Equal flour and water, with yeast scaled to time and temperature: roughly 0.1% fresh yeast for a ~16 h poolish, up to ~0.5% for a quick ~8 h one (instant dry yeast is about a third of those amounts).

In pizza you typically pre-ferment 20–40% of the total flour as poolish.

How to know it's ready

Whisk the poolish until smooth and cover it. It's ripe when the surface is covered in bubbles and just beginning to dome and recede in the center — a dome means peak; a collapsing center means slightly past, but still usable.

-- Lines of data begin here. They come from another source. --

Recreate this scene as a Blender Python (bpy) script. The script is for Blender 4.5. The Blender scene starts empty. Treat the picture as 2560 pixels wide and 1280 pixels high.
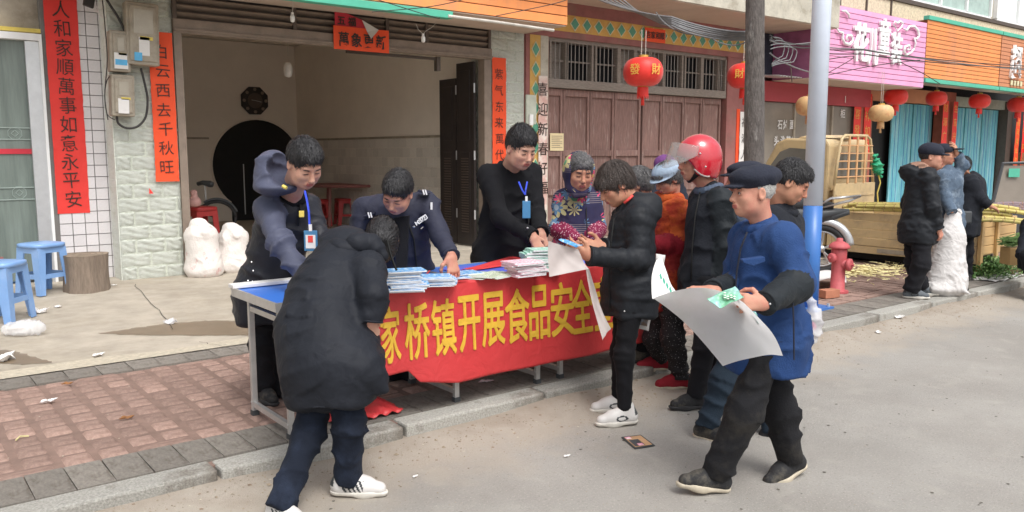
import bpy, math, random
import numpy as np
from mathutils import Vector, Matrix, Euler, noise as mnoise
random.seed(7); np.random.seed(7)
R = math.radians
SC = bpy.context.scene
COL = SC.collection

# ---------------------------------------------------------------- camera, sky, sun, exposure
F = 2050.0; TH = R(7.23); AZ = R(51.7); H = 1.62
FW = np.array([math.cos(AZ), math.sin(AZ), 0.0]); RT = np.array([math.sin(AZ), -math.cos(AZ), 0.0]); UP = np.array([0, 0, 1.0])
FWD = FW * math.cos(TH) - UP * math.sin(TH); UPC = UP * math.cos(TH) + FW * math.sin(TH)
CAM = np.array([0, 0, H])
cam = bpy.data.cameras.new('camera'); camo = bpy.data.objects.new('camera', cam); COL.objects.link(camo)
cam.sensor_width = 36; cam.lens = 36 * F / 2560; cam.clip_start = .05; cam.clip_end = 600
camo.matrix_world = Matrix(((RT[0], UPC[0], -FWD[0], 0), (RT[1], UPC[1], -FWD[1], 0), (RT[2], UPC[2], -FWD[2], H), (0, 0, 0, 1)))
SC.camera = camo
w = bpy.data.worlds.new('World'); SC.world = w; w.use_nodes = True
nt = w.node_tree; bg = nt.nodes['Background']
sky = nt.nodes.new('ShaderNodeTexSky'); sky.sky_type = 'NISHITA'; sky.sun_disc = False
SUN_EL, SUN_AZ = 58, 262      # azimuth measured from +X, counter-clockwise: the sun is behind the camera, a little to its left
sky.sun_elevation = R(SUN_EL); sky.sun_rotation = R(90 - SUN_AZ); sky.air_density = 1.0; sky.dust_density = 5.0; sky.ozone_density = .6
hs = nt.nodes.new('ShaderNodeHueSaturation'); hs.inputs['Saturation'].default_value = .22
nt.links.new(sky.outputs[0], hs.inputs['Color']); nt.links.new(hs.outputs[0], bg.inputs[0]); bg.inputs[1].default_value = .15
sun = bpy.data.lights.new('sun', 'SUN'); sun.energy = .9; sun.angle = R(20); sun.color = (1, .98, .945)
suno = bpy.data.objects.new('sun', sun); COL.objects.link(suno)
sd = Vector((math.cos(R(SUN_EL)) * math.cos(R(SUN_AZ)), math.cos(R(SUN_EL)) * math.sin(R(SUN_AZ)), math.sin(R(SUN_EL))))
suno.rotation_euler = sd.to_track_quat('Z', 'Y').to_euler()
SC.view_settings.view_transform = 'Standard'; SC.view_settings.look = 'None'; SC.view_settings.gamma = 1
SC.view_settings.use_curve_mapping = False; SC.view_settings.exposure = .58
SC.render.engine = 'CYCLES'
SC.cycles.max_bounces = 12; SC.cycles.diffuse_bounces = 8

# ---------------------------------------------------------------- points of the place, read off the photograph on known planes
def ray(u, v): return FWD * F + RT * (u - 1280) + UPC * (640 - v)
def onz(u, v, z=0.0):
    r = ray(u, v); return CAM + r * ((z - H) / r[2])
def ony(u, v, y):
    r = ray(u, v); return CAM + r * (y / r[1])
def onx(u, v, x):
    r = ray(u, v); return CAM + r * (x / r[0])
def at(u, v, d): return CAM + ray(u, v) * (d / F)
def cv(r, u, f): return RT * r + UP * u + FW * f        # right / up / away

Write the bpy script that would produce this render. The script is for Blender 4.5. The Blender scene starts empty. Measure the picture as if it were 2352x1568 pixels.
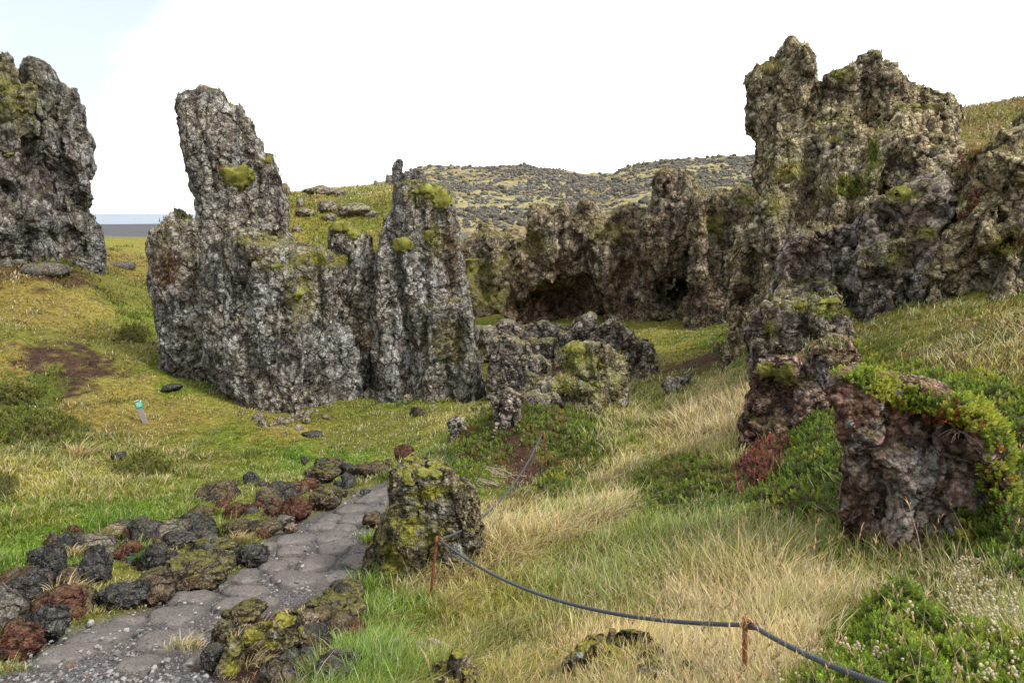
import bpy, math, numpy as np
from mathutils import Vector, Matrix
from mathutils.bvhtree import BVHTree

R = math.radians
rng = np.random.default_rng(7)
scene = bpy.context.scene
COL = scene.collection

# ------------------------------------------------------------------ survey
# The place was surveyed from the viewpoint: at(px, py, Y) turns a sighting
# and a ground distance into a world point (eye 5 m above the meadow).
EYE = 5.0
PITCH = R(10.6)
FPX, CX, CY = 1568.0, 1176.0, 784.0
CP, SP = math.cos(PITCH), math.sin(PITCH)

def raydir(px, py):
    a = (np.asarray(px, float) - CX) / FPX
    b = (CY - np.asarray(py, float)) / FPX
    return np.stack([a, CP + b * SP, -SP + b * CP], -1)

def at(px, py, Y):
    d = raydir(px, py)
    t = np.asarray(Y, float) / d[..., 1]
    return d * t[..., None] + np.array([0, 0, EYE])

def sight(p):
    p = np.asarray(p, float) - np.array([0, 0, EYE])
    yc = p[..., 1] * CP - p[..., 2] * SP
    zc = p[..., 1] * SP + p[..., 2] * CP
    return CX + FPX * p[..., 0] / yc, CY - FPX * zc / yc

# ------------------------------------------------------------------ noise
GR = np.array([[1,1,0],[-1,1,0],[1,-1,0],[-1,-1,0],[1,0,1],[-1,0,1],[1,0,-1],[-1,0,-1],
               [0,1,1],[0,-1,1],[0,1,-1],[0,-1,-1],[1,1,0],[-1,1,0],[0,-1,1],[0,-1,-1]], np.float32)

def _hash(ix, iy, iz, seed):
    h = (ix.astype(np.uint32) * np.uint32(73856093)) ^ (iy.astype(np.uint32) * np.uint32(19349663)) ^ (iz.astype(np.uint32) * np.uint32(83492791)) ^ np.uint32((seed * 2654435761) & 0xffffffff)
    h ^= h >> np.uint32(13); h *= np.uint32(0x5bd1e995); h ^= h >> np.uint32(15)
    h *= np.uint32(0x27d4eb2d); h ^= h >> np.uint32(14)
    return h

def perlin(p, seed=0):
    p = np.asarray(p, np.float32)
    i = np.floor(p).astype(np.int32); f = p - i
    u = f * f * f * (f * (f * 6 - 15) + 10)
    out = np.zeros(len(p), np.float32)
    for dx in (0, 1):
        wx = u[:, 0] if dx else 1 - u[:, 0]
        for dy in (0, 1):
            wy = u[:, 1] if dy else 1 - u[:, 1]
            for dz in (0, 1):
                wz = u[:, 2] if dz else 1 - u[:, 2]
                g = GR[_hash(i[:, 0] + dx, i[:, 1] + dy, i[:, 2] + dz, seed) & np.uint32(15)]
                out += wx * wy * wz * (g[:, 0] * (f[:, 0] - dx) + g[:, 1] * (f[:, 1] - dy) + g[:, 2] * (f[:, 2] - dz))
    return out

def fbm(p, oct=4, seed=0, gain=.5, lac=2.03, ridged=False):
    s = np.zeros(len(p), np.float32); a = 1.0; q = np.asarray(p, np.float32); t = 0
    for o in range(oct):
        n = perlin(q, seed + o * 17)
        s += a * ((1 - 2.2 * np.abs(n)) if ridged else n); t += a
        a *= gain; q = q * lac + 3.7
    return s / t * (1 if ridged else 1.6)

def worley(p, seed=0, ids=False):
    p = np.asarray(p, np.float32); i = np.floor(p).astype(np.int32); f = p - i
    d1 = np.full(len(p), 9., np.float32); d2 = d1.copy(); hid = np.zeros(len(p), np.uint32)
    for dx in (-1, 0, 1):
        for dy in (-1, 0, 1):
            for dz in (-1, 0, 1):
                h = _hash(i[:, 0] + dx, i[:, 1] + dy, i[:, 2] + dz, seed)
                ox = (h & np.uint32(1023)).astype(np.float32) / 1023
                oy = ((h >> np.uint32(10)) & np.uint32(1023)).astype(np.float32) / 1023
                oz = ((h >> np.uint32(20)) & np.uint32(1023)).astype(np.float32) / 1023
                d = (dx + ox - f[:, 0]) ** 2 + (dy + oy - f[:, 1]) ** 2 + (dz + oz - f[:, 2]) ** 2
                if ids: hid = np.where(d < d1, h, hid)
                d2 = np.minimum(d2, np.maximum(d1, d)); d1 = np.minimum(d1, d)
    if ids: return np.sqrt(d1), np.sqrt(d2), ((hid >> np.uint32(5)) % np.uint32(997)).astype(np.float32) / 997
    return np.sqrt(d1), np.sqrt(d2)

def n2(x, y, s, seed=0, oct=3):
    p = np.stack([np.ravel(x) / s, np.ravel(y) / s, np.full(np.size(x), .37 + seed)], -1)
    return fbm(p, oct, seed).reshape(np.shape(x))

def sstep(a, b, x):
    t = np.clip((x - a) / (b - a), 0, 1)
    return t * t * (3 - 2 * t)

# ------------------------------------------------------------------ meshes
def make_mesh(name, verts, faces, mats, parent=None, smooth=True, attrs=None, mat_index=None, link=True):
    """faces: list of int arrays (n,3) / (n,4)"""
    if not isinstance(faces, list): faces = [faces]
    faces = [f for f in faces if len(f)]
    me = bpy.data.meshes.new(name)
    verts = np.ascontiguousarray(verts, np.float32)
    me.vertices.add(len(verts)); me.vertices.foreach_set('co', verts.ravel())
    loops = np.concatenate([f.ravel() for f in faces]).astype(np.int32)
    tot = np.concatenate([np.full(len(f), f.shape[1], np.int32) for f in faces])
    start = np.concatenate([[0], np.cumsum(tot)[:-1]]).astype(np.int32)
    me.loops.add(len(loops)); me.loops.foreach_set('vertex_index', loops)
    me.polygons.add(len(tot)); me.polygons.foreach_set('loop_start', start)
    try: me.polygons.foreach_set('loop_total', tot)
    except Exception: pass
    me.polygons.foreach_set('use_smooth', np.full(len(tot), smooth, bool))
    for m in (mats if isinstance(mats, (list, tuple)) else [mats]): me.materials.append(m)
    if mat_index is not None: me.polygons.foreach_set('material_index', np.asarray(mat_index, np.int32))
    me.update(calc_edges=True)
    for k, v in (attrs or {}).items():
        v = np.asarray(v, np.float32)
        if v.ndim == 1:
            a = me.attributes.new(k, 'FLOAT', 'POINT'); a.data.foreach_set('value', v)
        else:
            if v.shape[1] == 3: v = np.concatenate([v, np.ones((len(v), 1), np.float32)], 1)
            a = me.attributes.new(k, 'FLOAT_COLOR', 'POINT'); a.data.foreach_set('color', np.ascontiguousarray(v).ravel())
    o = bpy.data.objects.new(name, me)
    if link: COL.objects.link(o)
    if parent: o.parent = parent
    return o

def tag(o, label=None, cat=None, group=None, kind=None):
    if label: o['label'] = label
    if cat: o['category'] = cat
    if group: o['group'] = group
    if kind: o['kind'] = kind
    return o

def empty(name, loc=(0, 0, 0)):
    o = bpy.data.objects.new(name, None); COL.objects.link(o); o.location = loc
    o.empty_display_size = .2
    return o

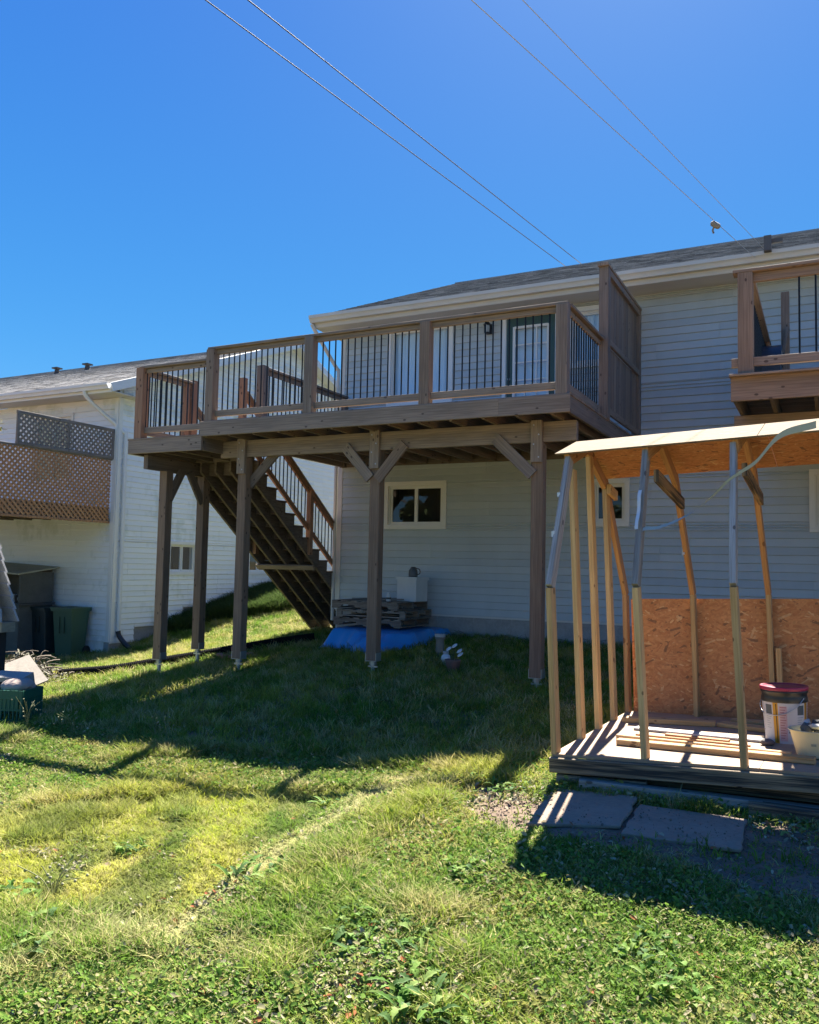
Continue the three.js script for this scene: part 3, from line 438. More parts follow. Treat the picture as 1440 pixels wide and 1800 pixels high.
// ------------------------------------------------------------------ the unfinished shed (leans: its floor rises to the right)
const SH = thing('shed', 'unfinished gambrel shed frame of bare studs with OSB panels', 'shed', [-1.59, .355, 7.0]);
SH.rotation.order = 'YXZ'; SH.rotation.y = -2.4 * Math.PI / 180; SH.rotation.z = 2.2 * Math.PI / 180;
SH.updateMatrixWorld(true);
const shedW = (x, y, z) => SH.localToWorld(V3(x, y, z));
{
  const zf = x => -.0 - .115 * Math.min(x, 1.6), XR = 2.42, zb = -1.9;
  // floor sheets
  const sheet = (x0, x1, m) => { const s = new THREE.Shape(); s.moveTo(x0, -zf(x0)); s.lineTo(x1, -zf(x1)); s.lineTo(x1, -zb); s.lineTo(x0, -zb); s.closePath(); const g = new THREE.ExtrudeGeometry(s, { depth: .018, bevelEnabled: false }); g.rotateX(-Math.PI / 2); g.translate(0, -.018, 0); const u = g.attributes.uv; for (let i = 0; i < u.count; i++) u.setXY(i, u.getX(i) / 1.3, u.getY(i) / 1.3); const mm = mesh('floor_sheet', g, m, SH); mm.scale.z = 1; return mm; };
  const ply = wood(woodTex([.37, .26, .165], [.24, .16, .10], 55, { knots: 3, contrast: .5 }), [1, 1, 1]);
  sheet(.0, 1.219, ply); sheet(1.222, XR, ply);
  bar('rim_board', [-.01, -.066, zf(0) + .016], [1.6, -.066, zf(1.6) + .016], .092, .038, dirtyWood, SH); bar('rim_board', [1.602, -.066, zf(1.6) + .016], [XR, -.066, zf(XR) + .016], .092, .038, dirtyWood, SH);
  bar('rim_board', [.018, -.066, zf(0) - .005], [.018, -.066, zb], .092, .036, dirtyWood, SH); bar('rim_board', [0, -.066, zb + .018], [XR, -.066, zb + .018], .092, .036, dirtyWood, SH);
  for (let x = .42; x < XR; x += .405) bar('floor_joist', [x, -.066, zf(x) - .004], [x, -.066, zb + .037], .09, .038, dirtyWood, SH);
  for (const z of [-.35, -1.0, -1.7]) bar('skid', [.02, -.16, z], [XR, -.16, z], .09, .09, dirtyWood, SH);
  // ribs: front stud, front slope, top slopes, back slope, back stud
  const ribs = [[.012, .0, 0], [.565, -.08, 1], [1.135, -.12, 2], [1.73, -.14, 1], [2.38, -.16, 0]];
  ribs.forEach(([x, z0, k], i) => {
    const kz = .02 + z0 * .3, pz = -.05 + .0 * i, m = i === 0 ? [pine[2], greyWood[2]] : [pine[k % 3], greyWood[i % 3]];
    bar('stud', [x, .0, z0 - .045], [x, 1.06, kz - .045], .038, .089, m[0], SH, [1, 0, 0]); if (i === 1 || i === 2) { }
    bar('slope_stud', [x - .004, 1.062, kz - .05], [x - .004 - .01 * i, 1.965, -.50], .038, .089, m[1], SH, [1, 0, 0]);
    bar('rafter', [x - .01, 1.955, -.47], [x - .01, 2.105, -.93], .089, .038, redPine, SH); bar('rafter', [x - .01, 2.105, -.93], [x - .01, 1.86, -1.42], .089, .038, redPine, SH);
    bar('slope_stud', [x - .01, 1.90, -1.40], [x, .975, -1.90], .038, .089, redPine, SH, [1, 0, 0]); bar('stud', [x, .97, -1.895], [x, 0, -1.855], .038, .089, i ? pine[2] : redPine, SH, [1, 0, 0]);
    if (i > 0 && i < 4) bar('collar_tie', [x + .02, 1.82, -.62], [x + .02, 1.69, -1.50], .089, .034, wood(tDirty, [1.2, 1.1, 1]), SH); else bar('collar_tie', [x + .034, 1.83, -1.36], [x + .034, 1.79, -1.56], .08, .034, pine[1], SH);
  });
  for (const [z, y] of [[-.58, 1.90], [-1.0, 2.05], [-1.42, 1.89]]) { bar('stud', [.012, 0, z], [.004, y, z], .038, .089, pick([pine[0], pine[1]]), SH, [1, 0, 0], .004); bar('stud', [2.38, 0, z], [2.38, y, z], .038, .089, pine[0], SH, [1, 0, 0]); }
  bar('stud', [1.19, 0, -1.85], [1.19, .56, -1.87], .038, .07, pine[1], SH, [1, 0, 0]);
  // sheets
  const osbSheet = (name, w, h, t, m) => mesh(name, boxUV(boxG(w, h, t), 1.25), m, SH);
  { const a = osbSheet('wall_panel', 1.45, .965, .011, osb); a.position.set(.765, .455, -1.952); a.rotation.x = -.03; const b = osbSheet('wall_panel', .93, .95, .011, osb); b.position.set(1.957, .452, -1.954); b.rotation.x = -.03; }
  const roofPanel = (x0, x1, a, b, m) => { const len = Math.hypot(b[0] - a[0], b[1] - a[1]); const p = osbSheet('roof_panel', x1 - x0, len, .012, m); p.position.set((x0 + x1) / 2, (a[1] + b[1]) / 2, (a[0] + b[0]) / 2); p.rotation.x = -Math.PI / 2 - Math.atan2(b[1] - a[1], b[0] - a[0]) + Math.PI; return p; };
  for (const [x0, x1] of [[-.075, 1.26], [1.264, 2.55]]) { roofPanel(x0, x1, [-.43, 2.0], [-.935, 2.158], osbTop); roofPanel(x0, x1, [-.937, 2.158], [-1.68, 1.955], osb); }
  // torn blue-grey tarpaulin scraps stapled to the studs
  for (const [x, y, z, h] of [[.548, 1.56, -.235, .3], [-.012, 1.42, -.165, .04], [-.014, 1.7, -.31, .03], [.545, 1.32, -1.655, .045]]) { const g = new THREE.PlaneGeometry(.022, h, 2, 6), p = g.attributes.position; for (let i = 0; i < p.count; i++) p.setZ(i, .012 * Math.sin(p.getY(i) * 30 + x * 9)); g.computeVertexNormals(); const m = mesh('torn_scrap', g, M([.55, .58, .6], { side: THREE.DoubleSide }), SH); m.position.set(x, y, z); m.rotation.x = -.48; }
}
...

Then mix it with the rest of the flour, water and salt.

When to choose poolish

Use poolish when you want maximum extensibility and an open, light crumb with a touch of tang — great for Neapolitan and contemporary pizza. For a drier, sturdier, milder dough, biga is the better match.

Build a poolish recipe in the calculator

FAQ

Why is it called poolish?

The technique is traditionally credited to Polish bakers in the 19th century; it later became a staple of French baking and, eventually, pizza.

How much yeast goes in a poolish?

Very little, scaled to time — around 0.1% fresh yeast for a long (16 h) poolish, up to ~0.5% for a short (8 h) one.